After Art died in 2014, the Narrowsburg Library board wanted to honor his memory with a garden. There was an unused spot on the grounds, a slope between the upper and lower level that could accommodate a small garden. Art’s daughter Allison is a professional landscaper who “loves to solve a problem” with her work. She knew at once when asked to plan the memorial garden that it would have to be “both handsome and practical, like my father.” The other requirement was that it be low-maintenance. “He and I both talked about how when you plant a garden, that’s not the end, it’s just the beginning.” He lamented anything left untended. His own raspberry patch near the barn was well-protected from deer and birds with fencing and netting that Art assiduously reinforced. At the end of the season, he cut back the canes to encourage new growth in the spring. He poked fun at Allison’s gardens, full of ornamentals, saying, “I don’t know why you plant anything if you can’t eat it.”

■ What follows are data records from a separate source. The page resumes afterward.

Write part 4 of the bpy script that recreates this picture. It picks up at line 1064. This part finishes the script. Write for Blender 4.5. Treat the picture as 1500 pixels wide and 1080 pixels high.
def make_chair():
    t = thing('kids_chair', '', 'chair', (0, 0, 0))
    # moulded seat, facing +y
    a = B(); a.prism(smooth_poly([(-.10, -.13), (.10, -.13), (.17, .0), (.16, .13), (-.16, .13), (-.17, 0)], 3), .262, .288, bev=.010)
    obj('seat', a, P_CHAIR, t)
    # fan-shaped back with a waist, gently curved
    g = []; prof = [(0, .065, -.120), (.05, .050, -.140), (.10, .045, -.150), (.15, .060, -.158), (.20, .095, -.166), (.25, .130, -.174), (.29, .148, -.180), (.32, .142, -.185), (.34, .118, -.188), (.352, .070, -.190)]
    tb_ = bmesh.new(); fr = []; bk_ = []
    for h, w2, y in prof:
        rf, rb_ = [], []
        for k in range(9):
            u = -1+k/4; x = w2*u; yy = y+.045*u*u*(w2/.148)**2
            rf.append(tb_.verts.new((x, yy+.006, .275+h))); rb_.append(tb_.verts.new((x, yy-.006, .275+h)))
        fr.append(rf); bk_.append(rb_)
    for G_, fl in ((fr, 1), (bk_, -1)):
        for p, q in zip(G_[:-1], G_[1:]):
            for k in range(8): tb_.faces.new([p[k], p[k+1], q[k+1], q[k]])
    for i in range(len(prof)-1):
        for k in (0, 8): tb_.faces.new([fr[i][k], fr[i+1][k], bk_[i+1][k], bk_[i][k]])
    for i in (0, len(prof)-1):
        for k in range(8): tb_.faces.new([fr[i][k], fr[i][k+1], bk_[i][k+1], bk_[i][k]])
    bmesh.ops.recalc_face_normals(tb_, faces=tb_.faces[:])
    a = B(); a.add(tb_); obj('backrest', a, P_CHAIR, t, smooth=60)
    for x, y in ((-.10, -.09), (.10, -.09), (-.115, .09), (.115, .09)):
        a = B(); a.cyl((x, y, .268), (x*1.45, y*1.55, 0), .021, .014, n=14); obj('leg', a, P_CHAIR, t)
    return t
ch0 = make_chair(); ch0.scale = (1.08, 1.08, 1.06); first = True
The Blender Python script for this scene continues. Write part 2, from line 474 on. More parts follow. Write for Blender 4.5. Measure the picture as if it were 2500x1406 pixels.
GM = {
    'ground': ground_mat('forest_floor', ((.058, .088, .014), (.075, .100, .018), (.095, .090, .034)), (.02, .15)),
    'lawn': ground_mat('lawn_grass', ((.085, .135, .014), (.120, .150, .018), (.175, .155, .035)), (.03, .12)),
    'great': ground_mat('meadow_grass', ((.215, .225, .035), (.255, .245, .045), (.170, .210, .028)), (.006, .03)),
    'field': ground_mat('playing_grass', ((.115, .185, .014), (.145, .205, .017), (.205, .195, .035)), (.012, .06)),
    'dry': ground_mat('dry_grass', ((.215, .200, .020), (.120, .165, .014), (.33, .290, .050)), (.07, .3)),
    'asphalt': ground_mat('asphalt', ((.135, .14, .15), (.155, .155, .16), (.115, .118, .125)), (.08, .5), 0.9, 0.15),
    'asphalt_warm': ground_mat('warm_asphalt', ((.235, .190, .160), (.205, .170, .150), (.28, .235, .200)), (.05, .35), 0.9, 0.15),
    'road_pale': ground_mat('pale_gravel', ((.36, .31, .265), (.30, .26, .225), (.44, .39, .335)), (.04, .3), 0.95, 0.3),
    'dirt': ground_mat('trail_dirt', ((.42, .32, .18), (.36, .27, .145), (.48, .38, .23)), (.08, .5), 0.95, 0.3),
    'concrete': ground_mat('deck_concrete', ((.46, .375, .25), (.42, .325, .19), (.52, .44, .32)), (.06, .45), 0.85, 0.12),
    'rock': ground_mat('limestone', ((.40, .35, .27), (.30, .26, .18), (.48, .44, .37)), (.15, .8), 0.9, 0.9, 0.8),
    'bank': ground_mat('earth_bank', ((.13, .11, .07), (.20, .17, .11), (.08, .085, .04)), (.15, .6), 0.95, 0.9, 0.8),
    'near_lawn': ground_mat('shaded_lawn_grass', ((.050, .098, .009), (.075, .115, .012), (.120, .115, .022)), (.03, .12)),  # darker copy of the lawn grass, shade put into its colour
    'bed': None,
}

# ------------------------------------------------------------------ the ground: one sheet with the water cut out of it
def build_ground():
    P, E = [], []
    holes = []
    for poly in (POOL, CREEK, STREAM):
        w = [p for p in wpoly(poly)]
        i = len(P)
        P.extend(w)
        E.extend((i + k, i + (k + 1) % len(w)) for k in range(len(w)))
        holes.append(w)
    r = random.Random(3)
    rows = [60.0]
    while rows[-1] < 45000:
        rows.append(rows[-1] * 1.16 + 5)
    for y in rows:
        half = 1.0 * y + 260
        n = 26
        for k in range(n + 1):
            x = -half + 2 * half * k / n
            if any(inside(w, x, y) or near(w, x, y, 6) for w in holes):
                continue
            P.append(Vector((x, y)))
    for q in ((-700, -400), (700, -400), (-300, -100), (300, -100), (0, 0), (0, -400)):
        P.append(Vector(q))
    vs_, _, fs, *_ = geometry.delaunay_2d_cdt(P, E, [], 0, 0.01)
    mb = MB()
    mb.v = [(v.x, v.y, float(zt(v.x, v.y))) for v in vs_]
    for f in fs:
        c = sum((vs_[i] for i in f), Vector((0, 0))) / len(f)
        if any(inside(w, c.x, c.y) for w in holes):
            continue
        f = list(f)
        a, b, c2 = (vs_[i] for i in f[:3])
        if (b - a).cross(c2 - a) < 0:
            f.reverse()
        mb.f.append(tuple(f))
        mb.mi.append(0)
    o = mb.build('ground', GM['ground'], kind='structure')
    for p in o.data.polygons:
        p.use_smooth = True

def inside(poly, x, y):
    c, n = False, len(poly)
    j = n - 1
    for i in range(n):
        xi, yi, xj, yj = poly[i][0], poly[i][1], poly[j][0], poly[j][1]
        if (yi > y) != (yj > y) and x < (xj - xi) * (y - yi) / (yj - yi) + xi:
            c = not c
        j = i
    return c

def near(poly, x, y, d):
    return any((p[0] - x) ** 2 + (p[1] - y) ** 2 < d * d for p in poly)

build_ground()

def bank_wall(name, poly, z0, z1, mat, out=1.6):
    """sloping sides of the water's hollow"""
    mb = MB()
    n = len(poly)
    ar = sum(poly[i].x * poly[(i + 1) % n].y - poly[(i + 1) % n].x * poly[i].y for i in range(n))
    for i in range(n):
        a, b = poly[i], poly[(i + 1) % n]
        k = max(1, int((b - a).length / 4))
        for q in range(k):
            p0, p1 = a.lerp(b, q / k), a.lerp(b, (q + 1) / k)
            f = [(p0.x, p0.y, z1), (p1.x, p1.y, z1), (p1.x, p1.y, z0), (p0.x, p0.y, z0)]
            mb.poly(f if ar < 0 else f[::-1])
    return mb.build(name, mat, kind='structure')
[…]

The specimens Allison chose for the library garden are all dwarf conifers—no disrespect to Art’s stature intended, as he stood tall in most people’s eyes. But the dwarf varieties of conifers will grow well together, without one taking over the relatively small plot. They are also “deer and critter resistant,” Allison says, and have been largely damage-free since they were first planted.

Beth visits the library almost as often as when she served on its board, and enjoys the many shades of green in the garden. And Allison says she was happy to “get it done when mother could enjoy it” for many years to come.

Last Christmas, when the garden was finished and a stone from a property belonging to the Peck’s son Wayne was engraved, the family assembled, 27 of them including grand and great-grandchildren, to have an unveiling of the stone. “Dad didn’t like a lot of fuss,” says Allison. “Four of the great grand-kids clambered around the little slope like mountain-goats,” she said, to reveal the marker. “We didn’t want it to look like a tombstone,” says Beth. And with little fanfare, as he would have insisted, the Arthur W. Peck Memorial garden was officially installed.

Even if you didn’t know Art, you can enjoy the benefits of his long and fruitful life by taking in this jewel-box of a garden next to the library he helped build in Narrowsburg.